Way back in 2001, my family moved (temporarily) from India to the US. The first few weeks were, as you would expect, an exercise in “compare and contrast”. One surprising similarity was in advertisements for beauty products.
Colorism and Ageism
In India, I was used to seeing ads of Fair and Lovely*, such as the one below, multiple times a day, on billboards and in TV commercials.
*To my non-Indian friends, ‘Fair and Lovely’ is a successful face cream that makes one’s complexion temporarily lighter. Its ads have a not-so-thinly-veiled implication that being 'lovely’ goes hand in hand with having a lighter complexion. Sadly, the product continues to be successful today. Hindustan Unilever, the company that makes this product, committed earlier in 2020 to rename the product to ‘Glow and Lovely’.
Yet, I found in the US several ads for anti-aging cremes. It seemed eerily similar and equally ridiculous. Where one country stigmatized darker skin, the other stigmatized aging.
However, there is one striking difference. Societally, we condemn any discrimination based on the color of one’s skin, but we quietly accept that “actually yeah, younger is better”. This ageism does not stop at looks.

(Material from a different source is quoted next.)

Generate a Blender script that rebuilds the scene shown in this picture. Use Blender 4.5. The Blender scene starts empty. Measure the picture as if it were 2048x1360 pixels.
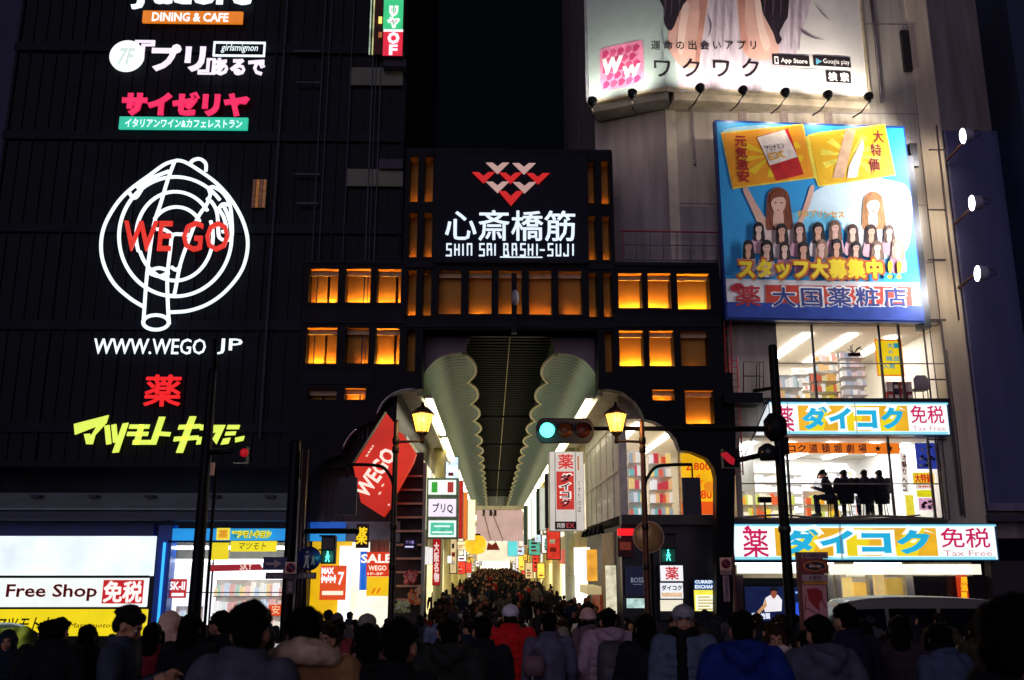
import bpy, bmesh, math, random
from mathutils import Vector, Matrix, noise
S = bpy.context.scene
COL = S.collection
rad = math.radians
pi = math.pi
rnd = random.Random(11)

# ---------------------------------------------------------------- camera
FPX, PITCH, YAW, EYE = 1850.0, math.atan(440 / 1850.0), rad(1.17), 3.2
cd = bpy.data.cameras.new('camera')
cam = bpy.data.objects.new('camera', cd)
COL.objects.link(cam)
cam.location = (0, 0, EYE)
cam.rotation_euler = (pi / 2 + PITCH, 0, -YAW)
cd.sensor_width = 36.0
cd.lens = 36.0 * FPX / 2048
cd.clip_start, cd.clip_end = 0.05, 1500
cd.dof.use_dof = True
cd.dof.focus_distance = 30.0
cd.dof.aperture_fstop = 2.2
S.camera = cam

# ---------------------------------------------------------------- night sky, dim city glow, exposure
w = bpy.data.worlds.new('World')
S.world = w
w.use_nodes = True
bg = w.node_tree.nodes['Background']
bg.inputs[0].default_value = (0.0011, 0.0014, 0.0026, 1)
bg.inputs[1].default_value = 1.0
sd = bpy.data.lights.new('city_glow', 'SUN')
sd.energy, sd.angle, sd.color = 0.5, rad(50), (0.86, 0.74, 1.0)
so = bpy.data.objects.new('city_glow', sd)
COL.objects.link(so)
so.rotation_euler = (rad(73), 0, rad(-12))
S.view_settings.view_transform = 'Standard'
S.view_settings.look = 'None'
S.view_settings.exposure = 0
S.view_settings.gamma = 1
S.cycles.max_bounces = 5
S.cycles.diffuse_bounces = 3
S.cycles.glossy_bounces = 2
S.cycles.transparent_max_bounces = 12
S.cycles.sample_clamp_indirect = 3
S.cycles.caustics_reflective = False
S.cycles.caustics_refractive = False
S.cycles.use_denoising = True

# ---------------------------------------------------------------- a photo pixel -> a point of the plane y = Y
_F = Vector((math.sin(YAW) * math.cos(PITCH), math.cos(YAW) * math.cos(PITCH), math.sin(PITCH)))
_R = Vector((math.cos(YAW), -math.sin(YAW), 0))
_U = _R.cross(_F)


def W(px, py, Y):
    d = _F + _R * ((px - 1024) / FPX) + _U * ((680 - py) / FPX)
    t = Y / d.y
    return (d.x * t, EYE + d.z * t)


def rectw(x0, y0, x1, y1, Y):
    ym = (y0 + y1) / 2
    xm = (x0 + x1) / 2
    return W(x0, ym, Y)[0], W(xm, y1, Y)[1], W(x1, ym, Y)[0], W(xm, y0, Y)[1]


def gz(y):                                     # the slope from the bridge down to the street
    return max(0.0, 1.45 - 0.05 * max(0.0, y))


# ---------------------------------------------------------------- materials
def lin(h):
    h = h.lstrip('#')
    v = [int(h[i:i + 2], 16) / 255 for i in (0, 2, 4)]
    return tuple(c / 12.92 if c <= 0.04045 else ((c + 0.055) / 1.055) ** 2.4 for c in v)


_M = {}


def mat(h, rough=0.65, metal=0.0, var=0.22, scale=3.0, bump=0.0, spec=0.4, stretch=(1, 1, 1)):
    k = ('m', h, rough, metal, var, scale, bump, spec, stretch)
    if k in _M:
        return _M[k]
    m = bpy.data.materials.new('paint_' + h.lstrip('#'))
    m.use_nodes = True
    n, l = m.node_tree.nodes, m.node_tree.links
    b = n['Principled BSDF']
    c = lin(h)
    b.inputs['Roughness'].default_value = rough
    b.inputs['Metallic'].default_value = metal
    b.inputs['Specular IOR Level'].default_value = spec
    tc = n.new('ShaderNodeTexCoord')
    mp = n.new('ShaderNodeMapping')
    mp.inputs['Scale'].default_value = stretch
    nz = n.new('ShaderNodeTexNoise')
    nz.inputs['Scale'].default_value = scale
    nz.inputs['Detail'].default_value = 6
    l.new(tc.outputs['Object'], mp.inputs[0])
    l.new(mp.outputs[0], nz.inputs[0])
    mr = n.new('ShaderNodeMapRange')
    mr.inputs[1].default_value, mr.inputs[2].default_value = 0.3, 0.7
    mr.inputs[3].default_value, mr.inputs[4].default_value = 1 - var, 1 + var
    l.new(nz.outputs[0], mr.inputs[0])
    mx = n.new('ShaderNodeVectorMath')
    mx.operation = 'SCALE'
    mx.inputs[0].default_value = c
    l.new(mr.outputs[0], mx.inputs['Scale'])
    l.new(mx.outputs[0], b.inputs['Base Color'])
    if bump:
        bp = n.new('ShaderNodeBump')
        bp.inputs['Strength'].default_value = bump
        bp.inputs['Distance'].default_value = 0.02
        l.new(nz.outputs[0], bp.inputs['Height'])
        l.new(bp.outputs[0], b.inputs['Normal'])
    _M[k] = m
    return m


def emi(h, s=1.0, var=0.06, sample=True, scale=1.5):
    k = ('e', h, s, var, sample, scale)
    if k in _M:
        return _M[k]
    m = bpy.data.materials.new('lit_' + h.lstrip('#'))
    m.use_nodes = True
    n, l = m.node_tree.nodes, m.node_tree.links
    b = n['Principled BSDF']
    c = lin(h)
    b.inputs['Base Color'].default_value = (c[0] * .5, c[1] * .5, c[2] * .5, 1)
    b.inputs['Roughness'].default_value = 0.4
    b.inputs['Emission Color'].default_value = (*c, 1)
    tc = n.new('ShaderNodeTexCoord')
    nz = n.new('ShaderNodeTexNoise')
    nz.inputs['Scale'].default_value = scale
    l.new(tc.outputs['Object'], nz.inputs[0])
    mr = n.new('ShaderNodeMapRange')
    mr.inputs[1].default_value, mr.inputs[2].default_value = 0.3, 0.7
    mr.inputs[3].default_value, mr.inputs[4].default_value = s * (1 - var), s * (1 + var)
    l.new(nz.outputs[0], mr.inputs[0])
    l.new(mr.outputs[0], b.inputs['Emission Strength'])
    m.cycles.emission_sampling = 'FRONT' if sample else 'NONE'
    _M[k] = m
    return m


def glass(tint='#ffffff', refl=0.07):
    k = ('g', tint, refl)
    if k in _M:
        return _M[k]
    m = bpy.data.materials.new('window_glass')
    m.use_nodes = True
    n, l = m.node_tree.nodes, m.node_tree.links
    n.remove(n['Principled BSDF'])
    o = n['Material Output']
    t = n.new('ShaderNodeBsdfTransparent')
    t.inputs[0].default_value = (*lin(tint), 1)
    g = n.new('ShaderNodeBsdfGlossy')
    g.inputs['Roughness'].default_value = 0.03
    mx = n.new('ShaderNodeMixShader')
    mx.inputs[0].default_value = refl
    l.new(t.outputs[0], mx.inputs[1])
    l.new(g.outputs[0], mx.inputs[2])
    l.new(mx.outputs[0], o.inputs[0])
    _M[k] = m
    return m


def cloth(rough=0.85, k2='cloth'):             # colour comes from the object's own colour
    k = ('c', rough, k2)
    if k in _M:
        return _M[k]
    m = bpy.data.materials.new(k2)
    m.use_nodes = True
    n, l = m.node_tree.nodes, m.node_tree.links
    b = n['Principled BSDF']
    b.inputs['Roughness'].default_value = rough
    b.inputs['Specular IOR Level'].default_value = 0.07
    oi = n.new('ShaderNodeObjectInfo')
    tc = n.new('ShaderNodeTexCoord')
    nz = n.new('ShaderNodeTexNoise')
    nz.inputs['Scale'].default_value = 14
    nz.inputs['Detail'].default_value = 5
    l.new(tc.outputs['Object'], nz.inputs[0])
    mr = n.new('ShaderNodeMapRange')
    mr.inputs[1].default_value, mr.inputs[2].default_value = 0.3, 0.7
    mr.inputs[3].default_value, mr.inputs[4].default_value = 0.75, 1.2
    l.new(nz.outputs[0], mr.inputs[0])
    mx = n.new('ShaderNodeVectorMath')
    mx.operation = 'SCALE'
    l.new(oi.outputs['Color'], mx.inputs[0])
    l.new(mr.outputs[0], mx.inputs['Scale'])
    l.new(mx.outputs[0], b.inputs['Base Color'])
    bp = n.new('ShaderNodeBump')
    bp.inputs['Strength'].default_value = 0.35
    bp.inputs['Distance'].default_value = 0.01
    l.new(nz.outputs[0], bp.inputs['Height'])
    l.new(bp.outputs[0], b.inputs['Normal'])
    _M[k] = m
    return m


# ---------------------------------------------------------------- lettering
_T = {}


def glyphs(s, bold=0.0, shear=0.0, res=2):
    k = (s, bold, shear, res)
    if k not in _T:
        c = bpy.data.curves.new('lettering', 'FONT')
        c.body = s
        c.resolution_u = res
        c.offset = bold
        c.shear = shear
        o = bpy.data.objects.new('lettering', c)
        COL.objects.link(o)
        me = bpy.data.meshes.new_from_object(o.evaluated_get(bpy.context.evaluated_depsgraph_get()))
        v = [(p.co.x, p.co.y) for p in me.vertices]
        f = [tuple(p.vertices) for p in me.polygons]
        COL.objects.unlink(o)
        bpy.data.objects.remove(o)
        bpy.data.curves.remove(c)
        bpy.data.meshes.remove(me)
        _T[k] = (v, f)
    return _T[k]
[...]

“Out with the old! In with the new!”
We view youth more favorably in many aspects of our lives. In the job market, sports, entertainment… [insert your field]… the labels we attach to younger people are much kinder than those we attach to elder ones:
Ageism does not stop at just people either:
Companies: We glorify younger and unproven companies and view with contempt older and proven ones.
News: A politician’s latest tweets evoke a more powerful conversation than systemic problems.
Ideas / govt. policy: We firmly believe that the current economic crisis is unprecedented and that history has little to teach us.
This disdain for all things ‘old’ creates a culture in which wisdom compounds at a lower rate, and thus, progress is slower. In our culture, “adult supervision” is met more with sighs of frustration than sighs of relief. “Move fast and break things” has become our anthem while “measure twice and cut once” has become dogma.
History and experience are as important to creating a better tomorrow as are freshness and speed. Progress needs steering, brakes, and mirrors too - not just the gas pedal.